REPUBLIKA.CO.ID, DEPOK -- Terungkapnya perdagangan 14 ribu video porno online yang melibatkan anak–anak atau child pornography online oleh Direktorat Tindak Pidana Ekonomi Khusus Bareskrim Mabes Polri di Bandung, Jawa Barat, (Jabar) pada Senin (24/2) lalu mengejutkan banyak kalangan,masyarakat. Apalagi bisnis situs porno yang melibatkan anak-anak ini sudah berlangsung sejak tahun 2012.
''Disatu sisi saya lega kasus ini bisa terungkap, karena mungkin bisa menghentikan keterlibatan anak-anak dalam video porno. Namun disisi lain ini sangat memprihatikan. Kenapa pelaku pembuat atau penjual video porno tega melibatkan anak-anak,'' ujar Sosiolog Raphy Uli Tobing kepada Republika saat ditemui di acara Youthpreneur Festival 2014 di Kampus Universitas Indonesia (UI), Depok, Kamis (13/3).
Lanjut Raphy, persoalan video porno anak-anak memang sangat sulit untuk diselesaikan. Perlu kerja keras dari masyarakat dan Polisi untuk memberantas peredaraan video porno karena hal ini akan sangat merusak moral anak bangsa. ''Terhadap pelaku penyebaran dan pembuat video porno anak-anak harus di hukum seberat mungkin karena sudah merusak masa depan mereka,'' ujar alumni Columbia University, New York, Amerika Serikat ini.
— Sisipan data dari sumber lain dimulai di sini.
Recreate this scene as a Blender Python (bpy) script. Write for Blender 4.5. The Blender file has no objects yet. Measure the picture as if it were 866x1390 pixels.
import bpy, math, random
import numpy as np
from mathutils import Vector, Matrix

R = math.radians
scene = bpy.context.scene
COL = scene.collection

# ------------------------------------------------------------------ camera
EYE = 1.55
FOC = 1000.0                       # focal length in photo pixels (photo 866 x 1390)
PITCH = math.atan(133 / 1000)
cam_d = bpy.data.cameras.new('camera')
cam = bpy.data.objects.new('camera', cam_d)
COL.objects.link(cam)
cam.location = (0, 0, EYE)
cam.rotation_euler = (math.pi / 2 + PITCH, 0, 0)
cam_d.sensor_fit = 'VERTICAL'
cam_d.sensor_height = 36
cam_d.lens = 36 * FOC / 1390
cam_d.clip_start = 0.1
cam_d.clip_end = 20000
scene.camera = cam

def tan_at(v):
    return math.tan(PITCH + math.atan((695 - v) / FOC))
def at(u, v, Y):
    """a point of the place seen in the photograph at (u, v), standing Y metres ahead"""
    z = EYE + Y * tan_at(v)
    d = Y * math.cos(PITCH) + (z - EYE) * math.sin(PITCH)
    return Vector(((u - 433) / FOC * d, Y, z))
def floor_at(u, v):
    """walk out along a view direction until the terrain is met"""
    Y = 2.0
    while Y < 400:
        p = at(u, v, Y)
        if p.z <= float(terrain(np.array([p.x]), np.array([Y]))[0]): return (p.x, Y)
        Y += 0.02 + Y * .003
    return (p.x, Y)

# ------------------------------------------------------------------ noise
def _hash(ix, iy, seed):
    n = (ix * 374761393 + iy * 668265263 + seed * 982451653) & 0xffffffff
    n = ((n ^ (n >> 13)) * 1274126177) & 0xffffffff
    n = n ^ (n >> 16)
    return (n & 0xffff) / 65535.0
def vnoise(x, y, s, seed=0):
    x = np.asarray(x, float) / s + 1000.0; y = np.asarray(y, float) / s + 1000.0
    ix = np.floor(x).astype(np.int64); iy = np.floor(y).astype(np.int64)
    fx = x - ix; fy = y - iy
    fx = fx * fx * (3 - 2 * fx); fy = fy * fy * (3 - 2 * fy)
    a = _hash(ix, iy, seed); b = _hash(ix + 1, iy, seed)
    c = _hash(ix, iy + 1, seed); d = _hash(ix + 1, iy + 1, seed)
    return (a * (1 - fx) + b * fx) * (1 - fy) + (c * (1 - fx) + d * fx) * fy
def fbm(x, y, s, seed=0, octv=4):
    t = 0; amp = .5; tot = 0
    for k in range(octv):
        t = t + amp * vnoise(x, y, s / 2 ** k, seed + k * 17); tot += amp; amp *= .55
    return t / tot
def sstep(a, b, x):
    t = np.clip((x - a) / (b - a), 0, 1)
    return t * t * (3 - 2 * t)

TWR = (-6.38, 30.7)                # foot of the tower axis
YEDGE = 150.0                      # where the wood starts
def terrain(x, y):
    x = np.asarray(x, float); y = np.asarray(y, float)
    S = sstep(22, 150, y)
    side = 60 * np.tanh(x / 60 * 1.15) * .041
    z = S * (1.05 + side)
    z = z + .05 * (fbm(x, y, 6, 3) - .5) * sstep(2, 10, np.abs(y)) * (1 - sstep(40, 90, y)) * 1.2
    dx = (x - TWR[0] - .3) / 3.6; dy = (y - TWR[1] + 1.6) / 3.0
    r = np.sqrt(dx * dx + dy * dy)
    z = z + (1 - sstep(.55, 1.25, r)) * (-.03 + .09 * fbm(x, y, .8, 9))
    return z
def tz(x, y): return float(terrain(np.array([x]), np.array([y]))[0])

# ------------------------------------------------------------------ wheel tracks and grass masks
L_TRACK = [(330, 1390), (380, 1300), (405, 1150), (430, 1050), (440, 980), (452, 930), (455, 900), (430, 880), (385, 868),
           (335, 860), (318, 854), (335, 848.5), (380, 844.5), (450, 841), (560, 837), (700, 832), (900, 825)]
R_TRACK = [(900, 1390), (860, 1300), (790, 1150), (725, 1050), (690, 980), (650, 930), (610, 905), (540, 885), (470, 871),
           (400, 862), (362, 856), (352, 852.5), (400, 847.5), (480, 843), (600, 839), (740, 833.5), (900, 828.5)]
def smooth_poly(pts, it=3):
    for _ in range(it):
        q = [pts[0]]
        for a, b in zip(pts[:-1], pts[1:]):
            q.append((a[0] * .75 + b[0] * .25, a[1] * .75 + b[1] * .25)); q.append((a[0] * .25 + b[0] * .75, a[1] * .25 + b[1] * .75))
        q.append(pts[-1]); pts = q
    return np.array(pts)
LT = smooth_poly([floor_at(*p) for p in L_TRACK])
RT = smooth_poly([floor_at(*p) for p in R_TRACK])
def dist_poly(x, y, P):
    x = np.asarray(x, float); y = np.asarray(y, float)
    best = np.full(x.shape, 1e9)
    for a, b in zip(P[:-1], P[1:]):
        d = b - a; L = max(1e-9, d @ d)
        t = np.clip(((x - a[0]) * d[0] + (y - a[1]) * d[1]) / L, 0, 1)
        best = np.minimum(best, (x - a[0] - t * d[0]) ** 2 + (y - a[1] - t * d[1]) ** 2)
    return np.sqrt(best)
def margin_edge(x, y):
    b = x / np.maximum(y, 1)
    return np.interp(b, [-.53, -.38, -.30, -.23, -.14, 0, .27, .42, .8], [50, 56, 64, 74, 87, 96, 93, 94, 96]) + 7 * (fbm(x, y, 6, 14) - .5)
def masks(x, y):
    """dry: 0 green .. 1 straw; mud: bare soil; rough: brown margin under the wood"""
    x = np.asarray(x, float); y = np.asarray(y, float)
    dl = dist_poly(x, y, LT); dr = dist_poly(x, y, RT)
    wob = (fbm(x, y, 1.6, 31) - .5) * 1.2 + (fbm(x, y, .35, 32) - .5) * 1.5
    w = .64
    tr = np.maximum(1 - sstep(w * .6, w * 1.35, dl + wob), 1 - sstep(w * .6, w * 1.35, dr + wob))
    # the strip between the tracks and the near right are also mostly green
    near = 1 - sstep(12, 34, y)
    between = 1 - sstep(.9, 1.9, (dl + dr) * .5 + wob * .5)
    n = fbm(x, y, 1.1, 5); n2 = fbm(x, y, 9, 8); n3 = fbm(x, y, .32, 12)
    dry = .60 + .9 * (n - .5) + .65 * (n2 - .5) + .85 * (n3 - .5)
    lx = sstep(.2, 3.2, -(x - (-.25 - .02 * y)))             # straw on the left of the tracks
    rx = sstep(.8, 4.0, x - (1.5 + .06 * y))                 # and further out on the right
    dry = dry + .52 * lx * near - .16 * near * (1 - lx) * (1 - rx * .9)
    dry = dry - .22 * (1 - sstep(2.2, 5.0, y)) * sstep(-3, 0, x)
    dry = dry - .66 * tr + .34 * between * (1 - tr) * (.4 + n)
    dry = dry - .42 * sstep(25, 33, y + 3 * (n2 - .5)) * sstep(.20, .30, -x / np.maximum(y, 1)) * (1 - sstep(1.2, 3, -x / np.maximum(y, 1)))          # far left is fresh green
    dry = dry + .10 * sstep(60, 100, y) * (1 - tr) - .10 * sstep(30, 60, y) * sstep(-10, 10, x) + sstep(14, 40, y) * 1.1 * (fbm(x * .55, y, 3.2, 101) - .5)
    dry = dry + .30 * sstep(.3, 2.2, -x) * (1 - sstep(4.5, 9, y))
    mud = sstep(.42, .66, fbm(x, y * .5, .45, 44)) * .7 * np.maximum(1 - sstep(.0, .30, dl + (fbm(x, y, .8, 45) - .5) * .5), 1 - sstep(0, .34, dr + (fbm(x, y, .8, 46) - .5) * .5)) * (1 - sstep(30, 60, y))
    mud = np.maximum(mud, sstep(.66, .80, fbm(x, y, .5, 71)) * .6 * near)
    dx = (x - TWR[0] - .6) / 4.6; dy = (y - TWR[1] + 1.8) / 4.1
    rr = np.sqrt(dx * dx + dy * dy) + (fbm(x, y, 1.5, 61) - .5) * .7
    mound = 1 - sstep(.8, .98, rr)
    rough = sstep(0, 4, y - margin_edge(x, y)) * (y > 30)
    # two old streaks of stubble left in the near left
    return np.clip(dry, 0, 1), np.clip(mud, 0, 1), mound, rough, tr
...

Dituturkan Raphy, untuk memberantas kejahatan pornografi Indonesia harus tegas. Indonesia bisa mencontoh apa yang dilakukan Negara lain untuk memberantas aksi pornografi. ''Segala usaha harus dilakukan untuk menangani kasus pornografi, apalagi yang melibatkan anak-anak. Pemerintah dan aparat hukum harus bertindak cepat dalam memburu pelaku pembuatan dan penjualan video porno anak-anak. Aparat kepolisian kalau ingin menangkap pelaku pornografi harus seperti memburu teroris. Selain itu hukuman untuk pelaku pornografi juga harus seberat-beratnya,'' tuturnya.